"Ask an impertinent question, and you're on your way to a pertinent answer." —Jacob Bronowski, The Ascent of Man
As of October 2015, my goal for this blog is to ask 101 impertinent questions.

Saturday, January 15, 2011

Data vs. Imagination

Today The New York Times carried an article that discusses some novel approaches to education reform. In one school, students are offering suggestions to teachers on how to improve their teaching. In other schools, young teachers are working together to modify their teaching styles so that their schools function more effectively. The article suggests that, as in all things, progress is most effective when people talk to one another.

The article does point up that this new approach has generated conflict between teachers and administrators. Not surprising. Bureaucracies die hard, and people with power are loathe to give it up. It's too bad that school officials lack the imagination to realize that the willingness and freedom of teachers to change is probably the only way to true education reform. Imagine the reform that could occur with the kind of leadership that encouraged teachers to work together in individual and collaborative efforts to create more effective classroom experiences for students. Just as the school in which students are teaching teachers, perhaps teachers should be given the opportunity to teach administrators.

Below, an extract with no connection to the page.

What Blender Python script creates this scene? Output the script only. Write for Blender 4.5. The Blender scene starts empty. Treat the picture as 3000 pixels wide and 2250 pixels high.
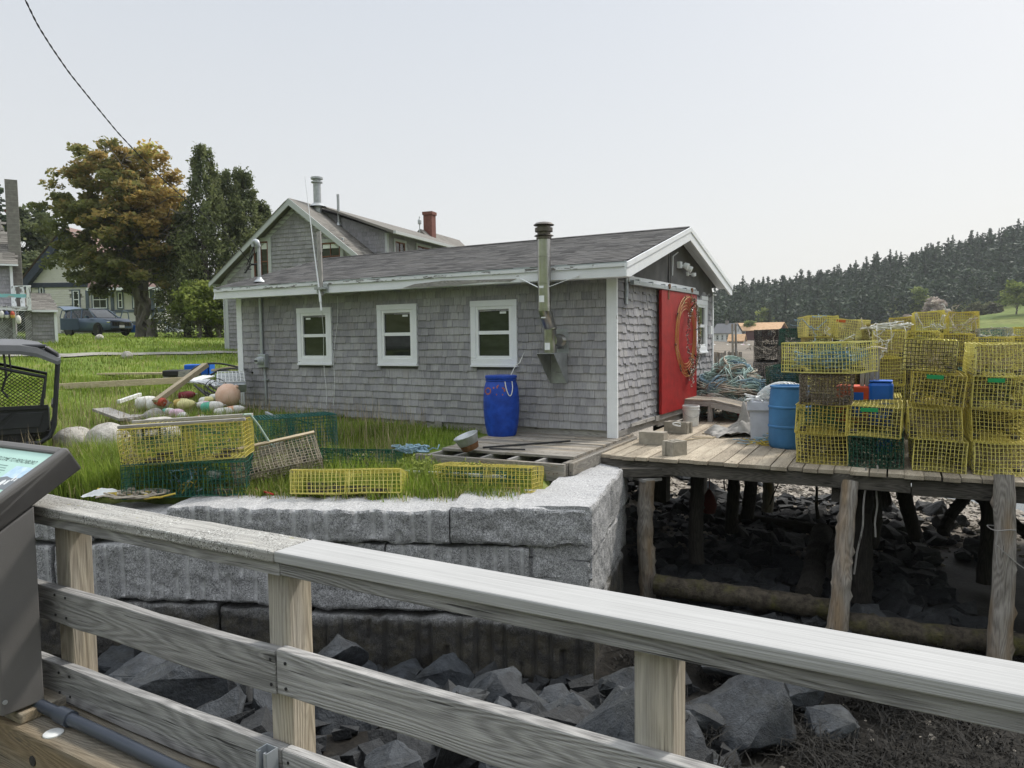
import bpy, bmesh, math, random
import numpy as np
from mathutils import Vector, Matrix, noise as mnoise
rad = math.radians
rng = np.random.default_rng(7)
random.seed(7)
SC = bpy.context.scene
COL = SC.collection

# ---------------------------------------------------------------- camera
LENS_F = 3000 * 25 / 34.6
PITCH, ROLL = 0.0625, 0.0128
EYE = np.array([0, 0, 1.6])
_fw = np.array([0, math.cos(PITCH), -math.sin(PITCH)])
_r0 = np.array([1.0, 0, 0]); _u0 = np.array([0, math.sin(PITCH), math.cos(PITCH)])
_R = _r0 * math.cos(ROLL) - _u0 * math.sin(ROLL)
_U = _u0 * math.cos(ROLL) + _r0 * math.sin(ROLL)
cam = bpy.data.cameras.new('camera'); cam.sensor_width = 36; cam.lens = 36 * LENS_F / 3000
cam.clip_start = 0.05; cam.clip_end = 3000
camo = bpy.data.objects.new('camera', cam); COL.objects.link(camo)
camo.matrix_world = Matrix(((_R[0], _U[0], -_fw[0], EYE[0]), (_R[1], _U[1], -_fw[1], EYE[1]), (_R[2], _U[2], -_fw[2], EYE[2]), (0, 0, 0, 1)))
SC.camera = camo

# ---------------------------------------------------------------- light
SUN_AZ, SUN_EL = rad(52), rad(47)      # azimuth from +Y towards +X
w = bpy.data.worlds.new('World'); SC.world = w; w.use_nodes = True
nt = w.node_tree; bg = nt.nodes['Background']
sky = nt.nodes.new('ShaderNodeTexSky'); sky.sky_type = 'NISHITA'; sky.sun_disc = False
sky.sun_elevation = SUN_EL; sky.sun_rotation = SUN_AZ
sky.air_density = 1.0; sky.dust_density = 4.0; sky.ozone_density = 1.0
veil = nt.nodes.new('ShaderNodeMix'); veil.data_type = 'RGBA'      # thin high overcast over the blue
veil.inputs['Factor'].default_value = 0.84
tcn = nt.nodes.new('ShaderNodeTexCoord'); sep = nt.nodes.new('ShaderNodeSeparateXYZ'); nt.links.new(tcn.outputs['Generated'], sep.inputs[0])
cie = nt.nodes.new('ShaderNodeValToRGB'); ce = cie.color_ramp.elements      # overcast sky: brighter towards the zenith
ce[0].position = 0.0; ce[0].color = (6.4, 6.35, 6.1, 1); e_ = ce.new(.42); e_.color = (5.2, 5.45, 5.75, 1); e_ = ce.new(.52); e_.color = (5.7, 6.0, 6.35, 1); ce[-1].position = 0.95; ce[-1].color = (15.5, 16.2, 17, 1)
nt.links.new(sep.outputs[2], cie.inputs[0]); nt.links.new(cie.outputs[0], veil.inputs['B'])
nt.links.new(sky.outputs[0], veil.inputs['A']); nt.links.new(veil.outputs['Result'], bg.inputs[0])
bg.inputs[1].default_value = 0.1
sun = bpy.data.lights.new('sun', 'SUN'); sun.energy = 2.3; sun.angle = rad(7); sun.color = (1, 0.95, 0.87)
suno = bpy.data.objects.new('sun', sun); COL.objects.link(suno)
suno.rotation_euler = Vector((math.sin(SUN_AZ) * math.cos(SUN_EL), math.cos(SUN_AZ) * math.cos(SUN_EL), math.sin(SUN_EL))).to_track_quat('Z', 'Y').to_euler()
SC.view_settings.view_transform = 'Standard'; SC.view_settings.look = 'None'
SC.view_settings.exposure = 0.52; SC.view_settings.gamma = 1
SC.cycles.max_bounces = 6; SC.cycles.diffuse_bounces = 3; SC.cycles.glossy_bounces = 3
SC.cycles.transparent_max_bounces = 8; SC.cycles.transmission_bounces = 4; SC.cycles.use_denoising = True

# ---------------------------------------------------------------- survey helpers (photo pixel -> place)
def ray(x, y): return _fw + _R * ((x * 3000 / 2212 - 1500) / LENS_F) - _U * ((y * 3000 / 2212 - 1125) / LENS_F)
def G(x, y, z): d = ray(x, y); return EYE + d * ((z - 1.6) / d[2])       # point at height z
def P(x, y, Y): d = ray(x, y); return EYE + d * (Y / d[1])               # point at distance Y

# ---------------------------------------------------------------- mesh builder
def Rz(a): c, s = math.cos(a), math.sin(a); return np.array([[c, -s, 0], [s, c, 0], [0, 0, 1.0]])
def Rx(a): c, s = math.cos(a), math.sin(a); return np.array([[1.0, 0, 0], [0, c, -s], [0, s, c]])
def Ry(a): c, s = math.cos(a), math.sin(a); return np.array([[c, 0, s], [0, 1.0, 0], [-s, 0, c]])
def unit(v): v = np.asarray(v, float); return v / (np.linalg.norm(v) + 1e-12)
def frame(d, up=(0, 0, 1)):
    x = unit(d); up = np.asarray(up, float)
    if abs(x @ unit(up)) > 0.98: up = np.array([0, 1.0, 0]) if abs(x[1]) < .9 else np.array([1.0, 0, 0])
    y = unit(np.cross(up, x)); return np.stack([x, y, np.cross(x, y)], 1)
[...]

In his Tucson speech, President Obama urged an expansion of our moral imagination. There's no better place to begin that expansion than in our schools. Education Secretary Arne Duncan should take note. Instead of his plan to amass data about student performance through Race to the Top, why doesn't Secretary Duncan expand the moral imagination of our public education system by funding programs that encourage administrators, teachers, and students to work together to solve the problems in their schools?